Note: Violent crime types depicted include aggravated assault, robbery, rape, and murder/nonnegligent homicide. Because the NCVS does not measure homicide victimizations, the UCR murder/nonnegligent manslaughter count is added to the violent victimizations count. Violent victimizations, reports to police, and arrests use 2022 data, the most recent year available.
* Felony convictions and related incarceration for the above-listed crimes use 2006 data, the most recent year available, and pertain to state courts. In 2006, there were 2,355,704 violent victimizations, 1,417,745 violent crimes reported to police, and 611,523 arrests.
Sources: FBI crime data explorer. Crime in the United States annual report, 2022: CIUS estimates “Crime in the United States (CIUS), Table 1” & persons arrested “Estimated number of arrests, Table 29.” FBI Uniform Crime Reporting Program; Rosenmerkel, S., Durose, M., & Farole Jr., D. (2010). Felony sentences in state courts, 2006 – Statistical tables. Bureau of Justice Statistics; Thompson, A., & Tapp, S. N. (2023). Criminal victimization, 2022. Bureau of Justice Statistics.

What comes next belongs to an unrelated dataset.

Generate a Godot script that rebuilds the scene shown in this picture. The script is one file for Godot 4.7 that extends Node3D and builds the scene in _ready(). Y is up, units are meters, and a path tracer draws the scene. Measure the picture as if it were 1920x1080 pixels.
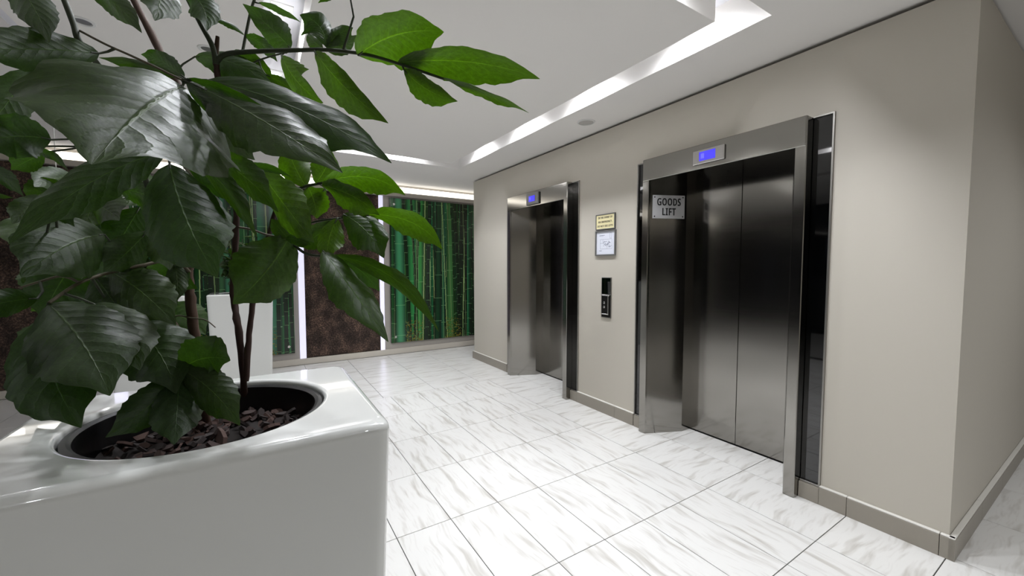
extends Node3D
# A lift lobby: two steel lift entrances in a beige wall, a glossy white planter with a
# broad-leaved plant in front, bamboo prints and soil panels on the far wall.
# Axes: x to the lift wall, -z to the far wall, y up, metres. Camera stands at x = 0, z = 0.

const EYE := 1.45
const YAW := -32.2
const PITCH := -3.0
const FPX := 753.0            # focal length in pixels of a 1920 x 1080 frame
const WALL_X := 2.875         # face of the lift wall
const BACK_Z := -6.66         # face of the far wall
const CEIL := 2.795
const TOP := 3.0              # top of the light slots
const POT := Vector3(-0.089, 1.17, -0.977)

var cam: Camera3D
var used := {}
var M := {}
var rng := RandomNumberGenerator.new()

func _ready():
	rng.seed = 11
	# ---------------------------------------------------------------- camera, sky, lights, exposure
	cam = Camera3D.new(); cam.name = "camera"
	cam.fov = rad_to_deg(2.0 * atan(540.0 / FPX)); cam.near = 0.02; cam.far = 60.0
	cam.position = Vector3(0, EYE, 0); cam.rotation_degrees = Vector3(PITCH, YAW, 0)
	add_child(cam)
	var env := Environment.new()
	env.background_mode = Environment.BG_COLOR; env.background_color = Color(0.012, 0.013, 0.016)
	env.tonemap_mode = Environment.TONE_MAPPER_LINEAR; env.tonemap_exposure = 1.0
	env.sdfgi_enabled = true; env.ssao_enabled = true; env.ssil_enabled = true
	var we := WorldEnvironment.new(); we.name = "world_environment"; we.environment = env; add_child(we)
	var SLOT_ENERGY := 1.6         # downlights hidden in the ceiling slots
	var FILL_ENERGY := 0.95        # added fill downlights behind the camera and in the corridors
	var STRIP_ENERGY := 0.12       # linear light along the far wall
	make_materials()
	build_shell()
	build_floor()
	build_ceiling(SLOT_ENERGY, FILL_ENERGY)
	build_far_wall(STRIP_ENERGY)
	build_lifts()
	build_signs()
	build_planters()
	build_plant()
	build_wires()

# ------------------------------------------------------------------ naming
func numbered(n: String) -> String:
	used[n] = used.get(n, 0) + 1
	return n if used[n] == 1 else "%s_%03d" % [n, used[n] - 1]

func thing(called: String, label: String, category: String, at_pos := Vector3.ZERO, group := "") -> Node3D:
	var o := Node3D.new(); o.name = numbered(called); add_child(o, true); o.position = at_pos
	o.set_meta("label", label); o.set_meta("category", category)
	if group != "": o.set_meta("group", group)
	return o

func struct(called: String, label: String, category: String) -> Node3D:
	var o := Node3D.new(); o.name = called; add_child(o, true)
	o.set_meta("kind", "structure"); o.set_meta("label", label); o.set_meta("category", category)
	return o

func part(called: String, mesh: Mesh, mat: Material, parent: Node, pos := Vector3.ZERO, rot := Vector3.ZERO) -> MeshInstance3D:
	var o := MeshInstance3D.new(); o.name = called; o.mesh = mesh; o.material_override = mat
	parent.add_child(o, true); o.position = pos; o.rotation = rot
	return o

# ------------------------------------------------------------------ geometry helpers
func st_new() -> SurfaceTool:
	var st := SurfaceTool.new(); st.begin(Mesh.PRIMITIVE_TRIANGLES); return st

func tri(st: SurfaceTool, a: Vector3, b: Vector3, c: Vector3, n: Vector3):
	if (b - a).cross(c - a).dot(n) > 0.0:
		var t := b; b = c; c = t
	for p: Vector3 in [a, b, c]:
		var q := p
		var uv := Vector2(q.x, q.z)
		if absf(n.x) > 0.7: uv = Vector2(q.z, -q.y)
		elif absf(n.z) > 0.7: uv = Vector2(q.x, -q.y)
		st.set_normal(n); st.set_uv(uv); st.add_vertex(p)

func quad(st: SurfaceTool, a: Vector3, b: Vector3, c: Vector3, d: Vector3, n: Vector3):
	tri(st, a, b, c, n); tri(st, a, c, d, n)

# a box with chamfered edges, from corner lo to corner hi
func add_box(st: SurfaceTool, lo: Vector3, hi: Vector3, bev := 0.002):
	var c := (lo + hi) * 0.5
	var h := (hi - lo) * 0.5
	var b := minf(bev, minf(h.x, minf(h.y, h.z)) * 0.6)
	for ax in 3:
		var u := (ax + 1) % 3
		var v := (ax + 2) % 3
		for s: float in [-1.0, 1.0]:
			var n := Vector3.ZERO; n[ax] = s
			var q: Array[Vector3] = []
			for k: Array in [[-1, -1], [1, -1], [1, 1], [-1, 1]]:
				var p := Vector3.ZERO
				p[ax] = s * h[ax]; p[u] = k[0] * (h[u] - b); p[v] = k[1] * (h[v] - b)
				q.append(c + p)
			quad(st, q[0], q[1], q[2], q[3], n)
	if b <= 0.0: return
	for ax in 3:
		var u := (ax + 1) % 3
		var v := (ax + 2) % 3
		for s: float in [-1.0, 1.0]:
			for t: float in [-1.0, 1.0]:
				var q: Array[Vector3] = []
				for e: float in [-1.0, 1.0]:
					var p1 := Vector3.ZERO; p1[ax] = e * (h[ax] - b); p1[u] = s * h[u]; p1[v] = t * (h[v] - b)
					var p2 := Vector3.ZERO; p2[ax] = e * (h[ax] - b); p2[u] = s * (h[u] - b); p2[v] = t * h[v]
					q.append(c + p1); q.append(c + p2)
				var n := Vector3.ZERO; n[u] = s; n[v] = t
				quad(st, q[0], q[1], q[3], q[2], n.normalized())
	for sx: float in [-1.0, 1.0]:
		for sy: float in [-1.0, 1.0]:
			for sz: float in [-1.0, 1.0]:
				var s := Vector3(sx, sy, sz)
				var o := c + s * (h - Vector3(b, b, b))
				tri(st, o + Vector3(sx * b, 0, 0), o + Vector3(0, sy * b, 0), o + Vector3(0, 0, sz * b), s.normalized())

func box(lo: Vector3, hi: Vector3, bev := 0.002) -> ArrayMesh:
	var st := st_new(); add_box(st, lo, hi, bev); return st.commit()

# a plan outline (x, z) raised from y0 to y1, with flat faces
func prism(outline: PackedVector2Array, y0: float, y1: float) -> ArrayMesh:
	var st := st_new()
	var mid := Vector2.ZERO
	for p in outline: mid += p / outline.size()
	var cw := Geometry2D.is_polygon_clockwise(outline)
	for i in outline.size():
		var a := outline[i]
		var b := outline[(i + 1) % outline.size()]
		var d := (b - a).normalized()
		var n2 := Vector2(d.y, -d.x) if not cw else Vector2(-d.y, d.x)
		quad(st, Vector3(a.x, y0, a.y), Vector3(b.x, y0, b.y), Vector3(b.x, y1, b.y), Vector3(a.x, y1, a.y), Vector3(n2.x, 0, n2.y))
	var idx := Geometry2D.triangulate_polygon(outline)
	for i in range(0, idx.size(), 3):
		for y: float in [y0, y1]:
			var a := outline[idx[i]]
			var b := outline[idx[i + 1]]
			var c := outline[idx[i + 2]]
			tri(st, Vector3(a.x, y, a.y), Vector3(b.x, y, b.y), Vector3(c.x, y, c.y), Vector3(0, -1 if y == y0 else 1, 0))
	return st.commit()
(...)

Researchers have identified many factors, other than incarceration, that contributed incrementally to the U.S. crime drop. These include the decline of the crack cocaine market, a decline in the share of the population that falls into high-risk age groups, and the growing immigrant population who have lower crime rates than native-born Americans – and there is ongoing debate about the magnitude of impact from factors such as improvements in the economy and changes in policing.